Keriuhan ini rupanya tak luput dari perhatian aktor sekaligus aktivis lingkungan, Chicco Jerikho. Dikenal vokal menyuarakan konservasi gajah, Chicco langsung bereaksi keras melihat kondisi tersebut.

Melalui kolom komentar di unggahan akun Instagram resmi Balai Taman Nasional Tesso Nilo (@btn_tessonilo), suami Putri Marino ini langsung "mencolek" Menteri Kehutanan, Raja Juli Antoni, untuk meminta kejelasan.

"Ini gimana ya Pak @rajaantoni," tulis Chicco Jerikho dikutip pada Selasa, 25 November 2025.

Tak berhenti di situ, bintang film Filosofi Kopi ini juga mengunggah foto dirinya yang sedang berpose bersama seekor gajah.

Dalam keterangan fotonya, dia menegaskan tuntutannya agar fungsi hutan lindung dikembalikan sebagaimana mestinya demi kelangsungan ekosistem.

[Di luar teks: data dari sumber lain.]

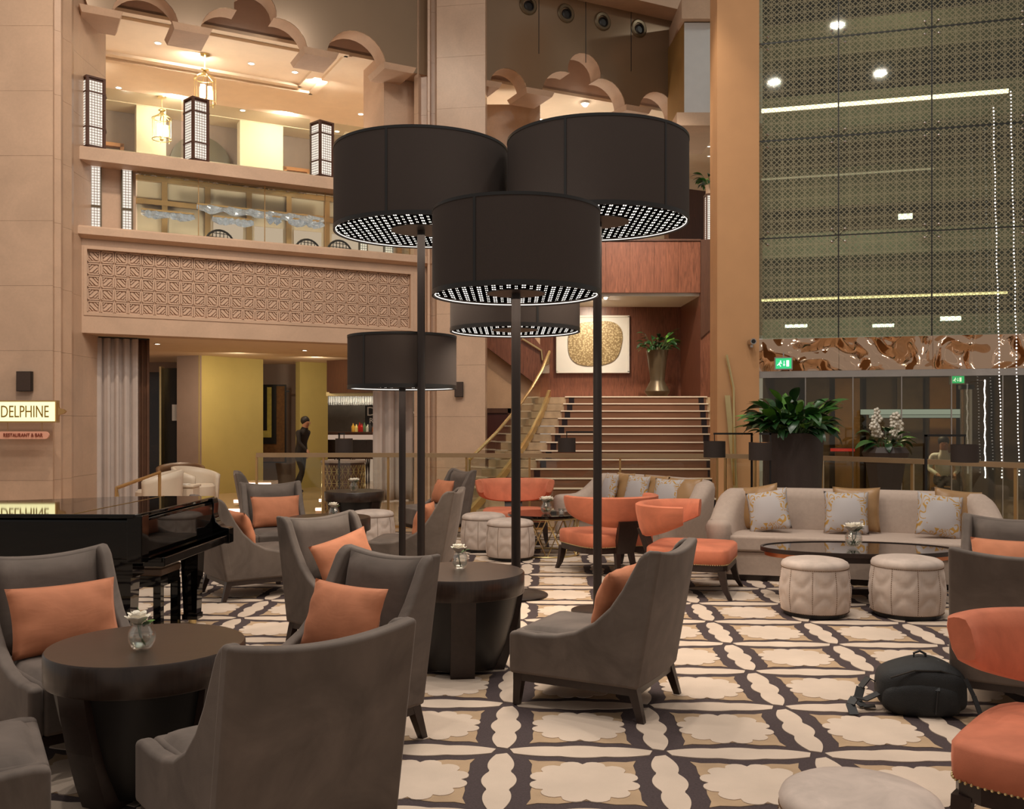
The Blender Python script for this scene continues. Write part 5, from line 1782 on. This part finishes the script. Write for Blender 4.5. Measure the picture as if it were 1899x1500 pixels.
drum_lamp(X(957, 6.85), 6.85, .607, 2.50, .62, .033, 'front black drum floor lamp, standing behind the middle drum table', [-.48], 22)
drum_lamp(X(781, 8.2), 8.2, .75, 3.23, .71, .034, 'tall black drum floor lamp with its shade nearest the gallery', [-.28], 30)
drum_lamp(X(1108, 7.84), 7.84, .75, 3.226, .69, .036, 'tall black drum floor lamp rising behind the side on armchair', [-.42, .68], 30, base_r=.22)
drum_lamp(X(955, 8.56), 8.56, .587, 2.40, .6, .033, 'black drum floor lamp hidden behind the front lamp, shade low before the stairs', [.33], 18)
drum_lamp(X(746, 8.72), 8.72, .50, 1.89, .49, .032, 'smallest black drum floor lamp with a low shade before the bar', [-.62], 8, base_r=.2)

# ------------------------------------------------------------------ slender reading lamps with hanging shades
def reading_lamp(px_post, px_shade, d, py_arm, py_t, py_b, hw_px, label, dy=0, zf=0, amber=False):
    xp = X(px_post, d)
    o = empty('reading_lamp', (xp, d, zf))
    za = Z(py_arm, d) - zf
    dx = X(px_shade, d) - xp
    MB().box(-.012, .012, -.012, .012, .02, za).build('post', m_black, o)
    MB().box(-.13, .13, -.13, .13, 0, .02).build('base', m_black, o)
    if dy:
        MB().box(-.012, .012, min(0, dy) - .012, max(0, dy) + .012, za - .02, za + .004).build('arm', m_black, o)
    else:
        MB().box(min(0, dx) - .012, max(0, dx) + .012, -.012, .012, za - .02, za + .004).build('arm', m_black, o)
    zt_, zb_ = Z(py_t, d) - zf, Z(py_b, d) - zf
    r = hw_px * d / F
    M = Matrix.Translation((dx, dy, 0))
    MB(M).tube([(0, 0, za), (0, 0, zt_ - .02)], .006, 6).build('hanger', m_black, o)
    sh = MB(M).lathe([(r, zb_), (r, zt_), (r - .005, zt_), (r - .005, zb_), (r, zb_)], 32, (0, 0, 0), False, False).build('shade', m_fabric_shade, o, angle=40)
    MB(M).lathe([(.001, zb_ + .03), (r - .006, zb_ + .03)], 28, (0, 0, 0), False, False).build('diffuser', m_glow_amber if amber else m_pole, o)
    MB(M).lathe([(r - .007, zb_ + .03), (r - .007, zt_ - .004)], 28, (0, 0, 0), False, False).build('shade_lining', m_glow_amber if amber else m_pole, sh)
    tag(o, label, 'reading lamp', 'slender reading lamps')
reading_lamp(1109, 1051, 13.4, 800, 812, 838, 16.5, 'slender reading lamp hanging before the middle of the stairs')
reading_lamp(1394, 1325, 12.3, 803, 818, 848, 20, 'slender reading lamp hanging at the stair edge over the curved sofa')
reading_lamp(1428, 1410, 11.3, 803, 820, 853, 21, 'slender reading lamp with a glowing lining beside the big planter', amber=True)
reading_lamp(1717, 1789, 10.4, 806, 824, 857, 24, 'slender reading lamp with a wide arm behind the long sofa')
reading_lamp(629, 638, 14.4, 803, 813, 841, 16, 'slender reading lamp with a glowing lining before the bar', amber=True)

# ------------------------------------------------------------------ curved sofas
def make_sofa():
    o = empty('curved_sofa')
    A, D0, D1 = 1.34, -.46, .47
    def path(th):
        c_, s_ = math.cos(th), math.sin(th)
        e = 2 / 3.4
        return Vector((A * math.copysign(abs(c_) ** e, c_), D0 + (D1 - D0) * abs(s_) ** e))
    def sm(a, b, x):
        q = max(0, min(1, (x - a) / (b - a)))
        return q * q * (3 - 2 * q)
    m = MB()
    N = 56
    prof = [(0, .10), (0, .0), (.0, 1), (.03, 1.0)]
    v, f = [], []
    rings = 0
    ths = [pi * i / N for i in range(N + 1)]
    ns = 0
    for th in ths:
        p = path(th)
        q0, q1 = path(max(0, th - .02)), path(min(pi, th + .02))
        tg = (q1 - q0).normalized()
        inw = Vector((-tg.y, tg.x))
        if inw.dot(Vector((0, -.1)) - p) < 0:
            inw = -inw
        H = .60 + .27 * sm(.12, .62, abs(math.sin(th)) ** .8)
        flare = .05
        T = .20
        sect = [(0.02, .07), (0, .14), (-flare * .4, .4), (-flare, H - .09), (-flare + .015, H - .03), (-flare + .06, H), (T - .09, H), (T - .03, H - .03), (T, H - .10), (T + .02, .44), (T + .03, .30)]
        ns = len(sect)
        for (a, z) in sect:
            w_ = p + inw * a
            v.append((w_.x, w_.y, z))
    for i in range(N):
        for k in range(ns - 1):
            f.append((i * ns + k, i * ns + k + 1, (i + 1) * ns + k + 1, (i + 1) * ns + k))
    f.append(tuple(range(ns))); f.append(tuple(N * ns + k for k in range(ns - 1, -1, -1)))
    m.add(v, f)
    b_ = m.build('back_and_arms', m_sofa, o, angle=60)
    # rounded arm fronts
    for sx in (-1, 1):
        m = MB()
        m.lathe([(.001, .07), (.095, .08), (.105, .14), (.12, .45), (.125, .54), (.10, .585), (.05, .60), (.001, .602)], 24, (sx * (A - .085), D0 - .0, 0))
        m.build('arm_front', m_sofa, o, smooth=True)
    # seat base and cushion inside the sweep
    def inner(off, front, n=40):
        pts = []
        for i in range(n + 1):
            th = pi * i / n
            c_, s_ = math.cos(th), math.sin(th)
            e = 2 / 3.4
            pts.append(((A - off) * math.copysign(abs(c_) ** e, c_), front + (D1 - off - front) * abs(s_) ** e))
        # gentle concave front
        for i in range(1, 12):
            q = i / 12
            x = -(A - off) + 2 * (A - off) * q
            pts.append((x, front + .07 * math.sin(pi * q)))
        return pts
    MB().prism(inner(.10, -.47), .06, .285).build('seat_base', m_sofa, o, angle=40)
    q = MB().prism(inner(.16, -.50), .29, .45).build('seat_cushion', m_sofa, o, bevel=.03, seg=3)
    MB().prism(inner(.16, -.43), .0, .06).build('plinth', m_wood_leg, o)
    return o
sf0 = make_sofa()
def sofa(o, xb, yb, fx, fy, label):
    l = math.hypot(fx, fy); fx, fy = fx / l, fy / l
    o.location = (xb + fx * .47, yb + fy * .47, RUGZ if yb < 12.9 else 0)
    o.rotation_euler = (0, 0, face(fx, fy))
    tag(o, label, 'sofa', 'curved beige sofas')
    return o
S1 = sofa(sf0, 3.55, 9.90, -.32, -.95, 'long curved beige sofa behind the oval coffee table')
S2 = sofa(copy_tree(sf0), 2.03, 12.115, -.87, -.5, 'curved beige sofa below the staircase, partly behind coral chairs')
S2.scale = (.88, 1, 1)
gg_, gs_ = 'gold silk pillows', 'scroll printed pillows'
for (dx, lab) in ((-.92, 'gold pillow at the coral chair end of the long sofa'), (.05, 'gold pillow in the middle of the long sofa'), (.98, 'gold pillow at the far end of the long sofa by the edge')):
    put_pillow('gold_pillow', pm_gold, S1, dx, .15 if abs(dx) < .5 else .10, .685, -.22, (.28 if dx > .5 else (-.28 if dx < -.5 else 0)), lab, 'pillow', gg_, .12 if dx > .5 else (-.16 if dx < -.5 else 0))
for (dx, lab) in ((-.80, 'scroll printed pillow at the coral chair end of the long sofa'), (-.05, 'scroll printed pillow in the middle of the long sofa'), (.80, 'scroll printed pillow at the armchair end of the long sofa')):
    put_pillow('scroll_pillow', pm_scroll, S1, dx, -.01 if abs(dx) < .5 else -.06, .665, -.30, (.2 if dx > .5 else (-.2 if dx < -.5 else 0)), lab, 'pillow', gs_, .14 if dx > .5 else (-.20 if dx < -.5 else 0))
for me, dx, dy, rz, lab, g in ((pm_scroll, -.78, .02, -.25, 'scroll printed pillow nearest the thick lamp pole on the curved sofa', gs_), (pm_gold, -.62, .13, -.1, 'gold pillow behind the scroll pillow by the thick lamp pole', gg_), (pm_scroll, -.10, .0, .05, 'scroll printed pillow in the middle of the curved sofa below the stairs', gs_), (pm_gold, .12, .12, .1, 'gold pillow in the middle of the curved sofa below the stairs', gg_), (pm_scroll, .66, -.06, .25, 'small scroll printed pillow low at the near end of the curved sofa', gs_), (pm_gold, .86, .03, .35, 'gold pillow at the near end of the curved sofa below the stairs', gg_)):
    put_pillow('gold_pillow' if me is pm_gold else 'scroll_pillow', me, S2, dx * .9, dy, .68, -.25, rz, lab, 'pillow', g)

# ------------------------------------------------------------------ grand piano and bench
pn = empty('grand_piano', (-2.42, 6.05, RUGZ), -.03)
# own axes: keyboard front faces +X, bass side runs along -X at y = 0, treble side at y = 1.42
def outline(off=0):
    base = [(0, 0), (.02, .06), (.02, 1.40), (0, 1.46)]
    curve = [(-.35, 1.46), (-.7, 1.40), (-1.0, 1.22), (-1.3, 1.05), (-1.6, .95), (-1.85, .80), (-1.98, .55), (-2.0, .30), (-1.92, .08), (-1.75, 0)]
    return base + curve
MB().prism(outline(), .69, .955).build('case', m_lacquer, pn, bevel=.02, seg=3)
MB().prism([(x * 1.01 + .004, (y - .7) * 1.015 + .7) for x, y in outline()], .957, .985).build('lid', m_lacquer, pn, bevel=.008)
MB().box(-.40, -.396, .0, 1.46, .984, .988).build('lid_hinge', m_brass, pn)
for y0 in (-.005, 1.36):
    prof = [(-.05, .67), (.05, .67), (.05, .975), (-.05, .975)] if y0 < 0 else [(-.05, .62), (.16, .62), (.16, .74), (.10, .75), (.055, .79), (.035, .86), (.04, .93), (.03, .975), (-.05, .975)]
    MB().prism([(a, b) for a, b in prof], y0, y0 + .11, 'y').build('cheek', m_lacquer, pn, bevel=.006)
MB().box(-.30, .15, .12, 1.38, .63, .69).build('keybed', m_lacquer, pn, bevel=.006)
MB().box(-.02, .03, .1, 1.37, .66, .93).build('fallboard', m_lacquer, pn)
MB().box(.05, .13, .11, 1.36, .66, .69).build('key_slip', m_lacquer, pn)
for (x, y) in ((-.12, .13), (-.12, 1.33), (-1.65, .45)):
    lg = MB()
    lg.hexa([(x - .05, y - .05, .04), (x + .05, y - .05, .04), (x + .05, y + .05, .04), (x - .05, y + .05, .04)], [(x - .07, y - .07, .57), (x + .07, y - .07, .57), (x + .07, y + .07, .57), (x - .07, y + .07, .57)])
    lg.box(x - .09, x + .09, y - .09, y + .09, .57, .69)
    lg.box(x - .06, x + .06, y - .06, y + .06, .04, .08)
    q = lg.build('leg', m_lacquer, pn)
    MB().cyl((x, y), .03, 0, .04, 14).build('caster', m_brass, q)
MB().box(-.55, -.47, .64, .80, .12, .66).box(-.60, -.42, .58, .86, .06, .14).build('pedal_lyre', m_lacquer, pn)
tag(pn, 'black lacquered grand piano mirroring the lit sign', 'piano')
bn = empty('piano_bench', (-2.86, 7.12, RUGZ), -.06)
MB().box(-.30, .30, -.18, .18, .44, .50).build('padded_top', mat('brown_leather_pad', rgb(104, 82, 66), .4, amp=.08), bn, bevel=.015)
MB().box(-.29, .29, -.17, .17, .36, .44).build('apron', m_lacquer, bn)
for sx in (-1, 1):
    for sy in (-1, 1):
        MB().box(sx * .265 - .028, sx * .265 + .028, sy * .15 - .028, sy * .15 + .028, 0, .38).build('leg', m_lacquer, bn)
tag(bn, 'black piano bench with a brown leather top under the keyboard', 'bench')

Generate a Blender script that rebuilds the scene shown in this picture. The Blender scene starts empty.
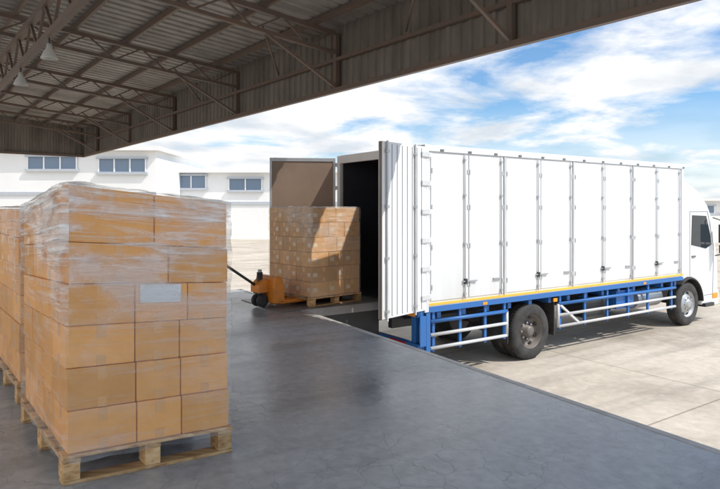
import bpy, bmesh, math, random
from mathutils import Vector, noise, Matrix
random.seed(7)
scene=bpy.context.scene
GZ=0.0; DZ=1.1; CZ=2.6

# ---------------- materials ----------------
def newmat(name):
    m=bpy.data.materials.new(name); m.use_nodes=True
    nt=m.node_tree; b=nt.nodes['Principled BSDF']
    return m,nt,b
def N(nt,t,**k):
    n=nt.nodes.new(t)
    for a,v in k.items():
        if a.startswith('i_'): n.inputs[a[2:].replace('_',' ')].default_value=v
        else: setattr(n,a,v)
    return n
def ramp(nt,stops):
    r=nt.nodes.new('ShaderNodeValToRGB'); e=r.color_ramp.elements
    while len(e)<len(stops): e.new(0.5)
    for i,(p,c) in enumerate(stops):
        e[i].position=p; e[i].color=(c[0],c[1],c[2],1) if not isinstance(c,float) else (c,c,c,1)
    return r
def mixc(nt,mode='MIX',fac=None):
    n=nt.nodes.new('ShaderNodeMix'); n.data_type='RGBA'; n.blend_type=mode
    if fac is not None: n.inputs[0].default_value=fac
    return n
def paint(name,col,rough=0.5,metal=0.0,dirt=0.15,scale=3.0,bump=0.0,dirtcol=None,island=0.0,spec=0.5,streak=False,low=False):
    m,nt,b=newmat(name)
    tc=N(nt,'ShaderNodeTexCoord')
    n1=N(nt,'ShaderNodeTexNoise'); n1.inputs['Scale'].default_value=scale; n1.inputs['Detail'].default_value=5; n1.inputs['Roughness'].default_value=.65
    src=tc.outputs['Object']
    if streak:
        mp=N(nt,'ShaderNodeMapping'); mp.inputs['Scale'].default_value=(1,1,.12); nt.links.new(src,mp.inputs[0]); src=mp.outputs[0]
    nt.links.new(src,n1.inputs['Vector'])
    r=ramp(nt,[(0.35,0.0),(0.75,1.0)]); nt.links.new(n1.outputs[0],r.inputs[0])
    mx=mixc(nt); mx.inputs[6].default_value=(*col,1)
    dc=dirtcol or tuple(c*0.6 for c in col)
    mx.inputs[7].default_value=(*dc,1)
    mul=N(nt,'ShaderNodeMath',operation='MULTIPLY'); mul.inputs[1].default_value=dirt
    nt.links.new(r.outputs[0],mul.inputs[0]); fo=mul.outputs[0]
    if low:
        sz=N(nt,'ShaderNodeSeparateXYZ'); nt.links.new(tc.outputs['Object'],sz.inputs[0])
        mr=N(nt,'ShaderNodeMapRange'); mr.inputs[1].default_value=1.1; mr.inputs[2].default_value=1.9; mr.inputs[3].default_value=.5; mr.inputs[4].default_value=0
        nt.links.new(sz.outputs['Z'],mr.inputs[0])
        m2=N(nt,'ShaderNodeMath',operation='MULTIPLY_ADD'); nt.links.new(mr.outputs[0],m2.inputs[0]); nt.links.new(n1.outputs[0],m2.inputs[1]); nt.links.new(fo,m2.inputs[2]); fo=m2.outputs[0]
    nt.links.new(fo,mx.inputs[0])
    out=mx.outputs[2]
    if island>0:
        g=N(nt,'ShaderNodeNewGeometry'); mr=N(nt,'ShaderNodeMapRange'); mr.inputs[3].default_value=1-island; mr.inputs[4].default_value=1+island
        nt.links.new(g.outputs['Random Per Island'],mr.inputs[0])
        hs=N(nt,'ShaderNodeHueSaturation'); nt.links.new(mr.outputs[0],hs.inputs['Value']); nt.links.new(out,hs.inputs['Color']); out=hs.outputs[0]
    nt.links.new(out,b.inputs['Base Color'])
    rr=N(nt,'ShaderNodeMapRange'); rr.inputs[3].default_value=rough*0.8; rr.inputs[4].default_value=min(1,rough*1.3)
    nt.links.new(n1.outputs[0],rr.inputs[0]); nt.links.new(rr.outputs[0],b.inputs['Roughness'])
    b.inputs['Metallic'].default_value=metal
    b.inputs['Specular IOR Level'].default_value=spec
    if bump>0:
        bp=N(nt,'ShaderNodeBump'); bp.inputs['Strength'].default_value=bump; bp.inputs['Distance'].default_value=.02
        nt.links.new(n1.outputs[0],bp.inputs['Height']); nt.links.new(bp.outputs[0],b.inputs['Normal'])
    return m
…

Baca Juga: Chicco Jerikho Siapkan Kejutan Setiap The Actors Cetak Point di Pertandingan Bahkan Voli 3

"Kembalikan @btn_tessonilo sesuai dengan fungsinya," tegas Chicco.

Konflik ini bermula dari upaya pemerintah melakukan penertiban di kawasan TNTN.

Warga setempat menolak keras untuk direlokasi dengan alasan mereka telah mendiami dan mengelola lahan tersebut sejak akhir tahun 1990-an.

Mereka bahkan mengklaim memiliki bukti kepemilikan yang sah dan masuk ke wilayah itu secara legal.

Di sisi lain, pemerintah pusat memandang penertiban ini mendesak dilakukan karena besarnya skala perambahan hutan.

Kementerian Kehutanan mencatat data yang mencengangkan, di mana sekitar 40.000 hektare kawasan TNTN telah berubah fungsi menjadi perkebunan kelapa sawit ilegal.